—From EF—

Our puppets, the creatures of Conrad’s imagination and skilled hands, are now on display at the Occidental Center for the Arts (3850 Doris Mitchell Ct., Occidental), each one has a price tag set by OCA, which will keep all the proceeds to support its activities. We made a deed of gift for the whole shebang, and are appreciating the unique experience of being Benefactors.

We accumulated these fellow-actors over the course of many years, and they are in some real way family members. Our own human kids went off to college and marrriage and the rest of their lives, but are still very present in our hearts. I find it comforting to know that the puppets are now going off to their own lives too.

At Thanksgiving, our son and daughter took an afternoon in our studio to look at all the immense array of puppets occuping the floor wall-to-wall, making their own claims on those to be kept for them. I took photos of all the ones that wound up with a piece of masking tape on their nose, saying “E” or “J”, and they’re still with us in bins, waiting to be inherited.

There’s one, though, that isn’t in a bin. He wouldn’t fit. When we wrote a play based on the trial of Marie Antoinette, we needed a King Louis. He had to be big enough to play scenes with Marie, so we built a comfy foam-rubber body with arms, legs, and a flat butt to enable sitting on a stool. Conrad sculpted his goofy, affable head, and we had our Louis. In a marvel of physical ingenuity, we figured out how to hold and animate him while playing scenes.

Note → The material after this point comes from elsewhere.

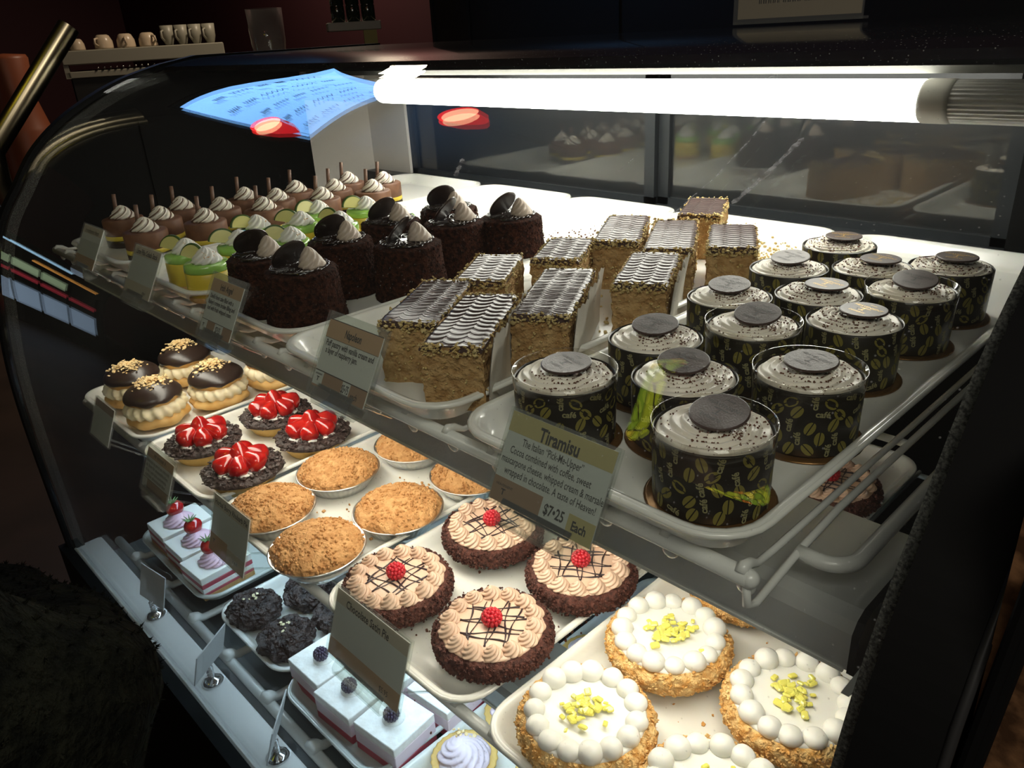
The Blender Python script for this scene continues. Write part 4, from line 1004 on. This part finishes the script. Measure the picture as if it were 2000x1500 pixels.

Then the play was over, but Louis refused to go into storage. He just hung out at the theatre and wound up in the damndest places. He even played in New York when we collaborated with Jean Cocteau Rep for a revival. But his finest hours were with the workmen who were renovating our Lancaster PA theatre in 1985/86. They always arrived early in the morning, hours before we showed up, and we never knew where we’d find Louis. Once he was sitting in one of our pricey new theatre seats, fifth row center, with his crossed feet on the seat in front of him. He was wearing a baseball cap and had an unlit cigarette in his mouth.

Right now he’s napping on top of what used to be our little soundproof recording room. As soon as we clean up our studio and put away the empty bins, I’m gonna get down and sit him in an armchair. He can keep me company while I write. And if nobody’s looking, I’ll hug him.